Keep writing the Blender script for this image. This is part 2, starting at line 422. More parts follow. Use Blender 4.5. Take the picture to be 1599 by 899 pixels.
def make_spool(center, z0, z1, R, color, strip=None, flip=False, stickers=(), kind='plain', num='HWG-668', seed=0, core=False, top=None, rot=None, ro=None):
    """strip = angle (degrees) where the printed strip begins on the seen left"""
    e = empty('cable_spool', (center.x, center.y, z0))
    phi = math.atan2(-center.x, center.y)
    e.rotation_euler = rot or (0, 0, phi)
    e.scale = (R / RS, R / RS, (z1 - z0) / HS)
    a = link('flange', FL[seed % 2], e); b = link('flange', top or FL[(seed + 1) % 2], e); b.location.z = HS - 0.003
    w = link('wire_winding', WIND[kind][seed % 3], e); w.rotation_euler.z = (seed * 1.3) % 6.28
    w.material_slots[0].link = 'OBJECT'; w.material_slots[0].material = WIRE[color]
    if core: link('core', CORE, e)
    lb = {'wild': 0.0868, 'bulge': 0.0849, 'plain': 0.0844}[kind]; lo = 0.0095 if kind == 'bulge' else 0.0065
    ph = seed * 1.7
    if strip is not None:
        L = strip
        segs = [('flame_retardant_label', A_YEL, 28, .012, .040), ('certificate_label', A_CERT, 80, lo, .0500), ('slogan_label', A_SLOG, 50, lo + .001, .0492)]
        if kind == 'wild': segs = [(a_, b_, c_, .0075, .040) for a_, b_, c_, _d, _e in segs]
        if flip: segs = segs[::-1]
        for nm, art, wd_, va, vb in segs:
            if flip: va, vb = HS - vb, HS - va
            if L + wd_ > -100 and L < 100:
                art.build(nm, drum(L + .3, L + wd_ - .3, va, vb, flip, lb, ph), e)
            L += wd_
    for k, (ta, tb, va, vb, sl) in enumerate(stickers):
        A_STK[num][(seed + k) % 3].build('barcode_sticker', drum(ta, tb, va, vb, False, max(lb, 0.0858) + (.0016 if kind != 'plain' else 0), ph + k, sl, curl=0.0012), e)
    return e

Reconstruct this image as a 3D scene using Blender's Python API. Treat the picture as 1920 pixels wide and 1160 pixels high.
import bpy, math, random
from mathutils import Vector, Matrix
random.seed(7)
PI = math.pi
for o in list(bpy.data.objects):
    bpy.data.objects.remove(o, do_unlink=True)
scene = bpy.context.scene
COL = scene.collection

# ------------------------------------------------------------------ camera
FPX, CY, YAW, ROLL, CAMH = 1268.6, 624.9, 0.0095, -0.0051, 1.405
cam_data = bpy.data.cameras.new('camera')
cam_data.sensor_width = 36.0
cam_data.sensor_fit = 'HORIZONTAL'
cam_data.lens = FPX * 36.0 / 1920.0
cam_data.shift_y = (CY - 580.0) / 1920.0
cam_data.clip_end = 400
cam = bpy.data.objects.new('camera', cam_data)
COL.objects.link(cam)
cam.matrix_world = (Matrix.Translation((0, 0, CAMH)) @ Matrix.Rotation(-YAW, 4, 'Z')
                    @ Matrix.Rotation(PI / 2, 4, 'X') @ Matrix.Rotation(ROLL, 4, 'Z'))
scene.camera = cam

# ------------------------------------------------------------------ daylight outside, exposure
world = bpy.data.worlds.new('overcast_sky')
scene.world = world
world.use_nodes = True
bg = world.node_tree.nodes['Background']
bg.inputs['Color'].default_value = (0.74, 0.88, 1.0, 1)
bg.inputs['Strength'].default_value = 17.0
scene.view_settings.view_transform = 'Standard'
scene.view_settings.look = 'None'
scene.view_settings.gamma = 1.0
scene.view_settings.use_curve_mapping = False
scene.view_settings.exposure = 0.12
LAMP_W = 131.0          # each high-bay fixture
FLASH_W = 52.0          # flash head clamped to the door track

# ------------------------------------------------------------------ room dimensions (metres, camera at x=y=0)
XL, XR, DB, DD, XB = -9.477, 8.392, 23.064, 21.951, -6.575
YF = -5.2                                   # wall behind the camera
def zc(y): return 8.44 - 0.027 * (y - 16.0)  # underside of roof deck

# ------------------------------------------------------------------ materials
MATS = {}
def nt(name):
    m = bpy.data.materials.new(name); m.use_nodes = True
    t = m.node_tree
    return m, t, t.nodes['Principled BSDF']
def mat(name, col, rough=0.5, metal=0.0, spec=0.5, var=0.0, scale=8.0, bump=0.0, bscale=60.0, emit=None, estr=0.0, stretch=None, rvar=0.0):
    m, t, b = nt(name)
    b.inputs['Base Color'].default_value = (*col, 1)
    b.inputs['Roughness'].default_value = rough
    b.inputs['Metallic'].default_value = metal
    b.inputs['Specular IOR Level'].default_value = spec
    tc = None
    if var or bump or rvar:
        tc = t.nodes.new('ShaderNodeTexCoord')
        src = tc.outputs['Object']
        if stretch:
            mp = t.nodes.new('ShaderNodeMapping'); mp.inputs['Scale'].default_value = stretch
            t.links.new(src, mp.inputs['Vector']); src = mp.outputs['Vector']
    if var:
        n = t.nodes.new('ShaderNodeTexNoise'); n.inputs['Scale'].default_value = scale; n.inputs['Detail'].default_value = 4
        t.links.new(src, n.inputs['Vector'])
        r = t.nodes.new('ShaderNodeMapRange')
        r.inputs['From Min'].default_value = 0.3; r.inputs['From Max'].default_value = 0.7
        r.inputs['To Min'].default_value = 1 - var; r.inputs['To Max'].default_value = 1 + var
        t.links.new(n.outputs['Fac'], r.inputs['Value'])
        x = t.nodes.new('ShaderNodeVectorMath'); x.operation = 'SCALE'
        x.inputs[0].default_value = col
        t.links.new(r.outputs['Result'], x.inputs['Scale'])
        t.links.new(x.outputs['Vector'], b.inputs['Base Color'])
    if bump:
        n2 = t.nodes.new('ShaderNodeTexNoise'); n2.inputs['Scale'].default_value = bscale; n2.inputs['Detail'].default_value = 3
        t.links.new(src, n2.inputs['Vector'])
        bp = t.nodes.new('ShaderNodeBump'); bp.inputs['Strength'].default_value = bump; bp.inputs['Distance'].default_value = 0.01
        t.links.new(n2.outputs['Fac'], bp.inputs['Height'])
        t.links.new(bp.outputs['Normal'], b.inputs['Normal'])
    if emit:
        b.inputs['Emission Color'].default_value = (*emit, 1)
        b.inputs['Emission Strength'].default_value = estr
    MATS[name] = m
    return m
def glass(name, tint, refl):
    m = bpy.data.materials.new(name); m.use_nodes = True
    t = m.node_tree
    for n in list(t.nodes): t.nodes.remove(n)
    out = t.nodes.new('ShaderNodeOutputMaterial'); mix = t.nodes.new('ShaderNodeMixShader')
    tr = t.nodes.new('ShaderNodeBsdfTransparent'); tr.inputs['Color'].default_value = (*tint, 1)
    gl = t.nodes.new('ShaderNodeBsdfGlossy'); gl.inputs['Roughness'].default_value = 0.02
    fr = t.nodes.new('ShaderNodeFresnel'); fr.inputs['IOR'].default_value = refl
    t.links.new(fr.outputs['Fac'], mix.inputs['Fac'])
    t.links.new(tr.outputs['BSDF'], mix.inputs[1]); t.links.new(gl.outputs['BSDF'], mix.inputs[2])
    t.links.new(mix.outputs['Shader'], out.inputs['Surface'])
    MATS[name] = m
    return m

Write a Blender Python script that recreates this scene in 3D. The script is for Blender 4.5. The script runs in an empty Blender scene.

* **The problem**:
Extract all the entries word for word.

* **Task answer**:
Keep writing the Blender script for this image. This is part 2, starting at line 422. More parts follow. Use Blender 4.5. Take the picture to be 1599 by 899 pixels.
def make_spool(center, z0, z1, R, color, strip=None, flip=False, stickers=(), kind='plain', num='HWG-668', seed=0, core=False, top=None, rot=None, ro=None):
    """strip = angle (degrees) where the printed strip begins on the seen left"""
    e = empty('cable_spool', (center.x, center.y, z0))
    phi = math.atan2(-center.x, center.y)
    e.rotation_euler = rot or (0, 0, phi)
    e.scale = (R / RS, R / RS, (z1 - z0) / HS)
    a = link('flange', FL[seed % 2], e); b = link('flange', top or FL[(seed + 1) % 2], e); b.location.z = HS - 0.003
    w = link('wire_winding', WIND[kind][seed % 3], e); w.rotation_euler.z = (seed * 1.3) % 6.28
    w.material_slots[0].link = 'OBJECT'; w.material_slots[0].material = WIRE[color]
    if core: link('core', CORE, e)
    lb = {'wild': 0.0868, 'bulge': 0.0849, 'plain': 0.0844}[kind]; lo = 0.0095 if kind == 'bulge' else 0.0065
    ph = seed * 1.7
    if strip is not None:
        L = strip
        segs = [('flame_retardant_label', A_YEL, 28, .012, .040), ('certificate_label', A_CERT, 80, lo, .0500), ('slogan_label', A_SLOG, 50, lo + .001, .0492)]
        if kind == 'wild': segs = [(a_, b_, c_, .0075, .040) for a_, b_, c_, _d, _e in segs]
        if flip: segs = segs[::-1]
        for nm, art, wd_, va, vb in segs:
            if flip: va, vb = HS - vb, HS - va
            if L + wd_ > -100 and L < 100:
                art.build(nm, drum(L + .3, L + wd_ - .3, va, vb, flip, lb, ph), e)
            L += wd_
    for k, (ta, tb, va, vb, sl) in enumerate(stickers):
        A_STK[num][(seed + k) % 3].build('barcode_sticker', drum(ta, tb, va, vb, False, max(lb, 0.0858) + (.0016 if kind != 'plain' else 0), ph + k, sl, curl=0.0012), e)
    return e

Reconstruct this image as a 3D scene using Blender's Python API. Treat the picture as 1920 pixels wide and 1160 pixels high.
import bpy, math, random
from mathutils import Vector, Matrix
random.seed(7)
PI = math.pi
for o in list(bpy.data.objects):
    bpy.data.objects.remove(o, do_unlink=True)
scene = bpy.context.scene
COL = scene.collection

# ------------------------------------------------------------------ camera
FPX, CY, YAW, ROLL, CAMH = 1268.6, 624.9, 0.0095, -0.0051, 1.405
cam_data = bpy.data.cameras.new('camera')
cam_data.sensor_width = 36.0
cam_data.sensor_fit = 'HORIZONTAL'
cam_data.lens = FPX * 36.0 / 1920.0
cam_data.shift_y = (CY - 580.0) / 1920.0
cam_data.clip_end = 400
cam = bpy.data.objects.new('camera', cam_data)
COL.objects.link(cam)
cam.matrix_world = (Matrix.Translation((0, 0, CAMH)) @ Matrix.Rotation(-YAW, 4, 'Z')
                    @ Matrix.Rotation(PI / 2, 4, 'X') @ Matrix.Rotation(ROLL, 4, 'Z'))
scene.camera = cam

# ------------------------------------------------------------------ daylight outside, exposure
world = bpy.data.worlds.new('overcast_sky')
scene.world = world
world.use_nodes = True
bg = world.node_tree.nodes['Background']
bg.inputs['Color'].default_value = (0.74, 0.88, 1.0, 1)
bg.inputs['Strength'].default_value = 17.0
scene.view_settings.view_transform = 'Standard'
scene.view_settings.look = 'None'
scene.view_settings.gamma = 1.0
scene.view_settings.use_curve_mapping = False
scene.view_settings.exposure = 0.12
LAMP_W = 131.0          # each high-bay fixture
FLASH_W = 52.0          # flash head clamped to the door track

# ------------------------------------------------------------------ room dimensions (metres, camera at x=y=0)
XL, XR, DB, DD, XB = -9.477, 8.392, 23.064, 21.951, -6.575
YF = -5.2                                   # wall behind the camera
def zc(y): return 8.44 - 0.027 * (y - 16.0)  # underside of roof deck

# ------------------------------------------------------------------ materials
MATS = {}
def nt(name):
    m = bpy.data.materials.new(name); m.use_nodes = True
    t = m.node_tree
    return m, t, t.nodes['Principled BSDF']
def mat(name, col, rough=0.5, metal=0.0, spec=0.5, var=0.0, scale=8.0, bump=0.0, bscale=60.0, emit=None, estr=0.0, stretch=None, rvar=0.0):
    m, t, b = nt(name)
    b.inputs['Base Color'].default_value = (*col, 1)
    b.inputs['Roughness'].default_value = rough
    b.inputs['Metallic'].default_value = metal
    b.inputs['Specular IOR Level'].default_value = spec
    tc = None
    if var or bump or rvar:
        tc = t.nodes.new('ShaderNodeTexCoord')
        src = tc.outputs['Object']
        if stretch:
            mp = t.nodes.new('ShaderNodeMapping'); mp.inputs['Scale'].default_value = stretch
            t.links.new(src, mp.inputs['Vector']); src = mp.outputs['Vector']
    if var:
        n = t.nodes.new('ShaderNodeTexNoise'); n.inputs['Scale'].default_value = scale; n.inputs['Detail'].default_value = 4
        t.links.new(src, n.inputs['Vector'])
        r = t.nodes.new('ShaderNodeMapRange')
        r.inputs['From Min'].default_value = 0.3; r.inputs['From Max'].default_value = 0.7
        r.inputs['To Min'].default_value = 1 - var; r.inputs['To Max'].default_value = 1 + var
        t.links.new(n.outputs['Fac'], r.inputs['Value'])
        x = t.nodes.new('ShaderNodeVectorMath'); x.operation = 'SCALE'
        x.inputs[0].default_value = col
        t.links.new(r.outputs['Result'], x.inputs['Scale'])
        t.links.new(x.outputs['Vector'], b.inputs['Base Color'])
    if bump:
        n2 = t.nodes.new('ShaderNodeTexNoise'); n2.inputs['Scale'].default_value = bscale; n2.inputs['Detail'].default_value = 3
        t.links.new(src, n2.inputs['Vector'])
        bp = t.nodes.new('ShaderNodeBump'); bp.inputs['Strength'].default_value = bump; bp.inputs['Distance'].default_value = 0.01
        t.links.new(n2.outputs['Fac'], bp.inputs['Height'])
        t.links.new(bp.outputs['Normal'], b.inputs['Normal'])
    if emit:
        b.inputs['Emission Color'].default_value = (*emit, 1)
        b.inputs['Emission Strength'].default_value = estr
    MATS[name] = m
    return m
def glass(name, tint, refl):
    m = bpy.data.materials.new(name); m.use_nodes = True
    t = m.node_tree
    for n in list(t.nodes): t.nodes.remove(n)
    out = t.nodes.new('ShaderNodeOutputMaterial'); mix = t.nodes.new('ShaderNodeMixShader')
    tr = t.nodes.new('ShaderNodeBsdfTransparent'); tr.inputs['Color'].default_value = (*tint, 1)
    gl = t.nodes.new('ShaderNodeBsdfGlossy'); gl.inputs['Roughness'].default_value = 0.02
    fr = t.nodes.new('ShaderNodeFresnel'); fr.inputs['IOR'].default_value = refl
    t.links.new(fr.outputs['Fac'], mix.inputs['Fac'])
    t.links.new(tr.outputs['BSDF'], mix.inputs[1]); t.links.new(gl.outputs['BSDF'], mix.inputs[2])
    t.links.new(mix.outputs['Shader'], out.inputs['Surface'])
    MATS[name] = m
    return m

Write a Blender Python script that recreates this scene in 3D. The script is for Blender 4.5. The script runs in an empty Blender scene.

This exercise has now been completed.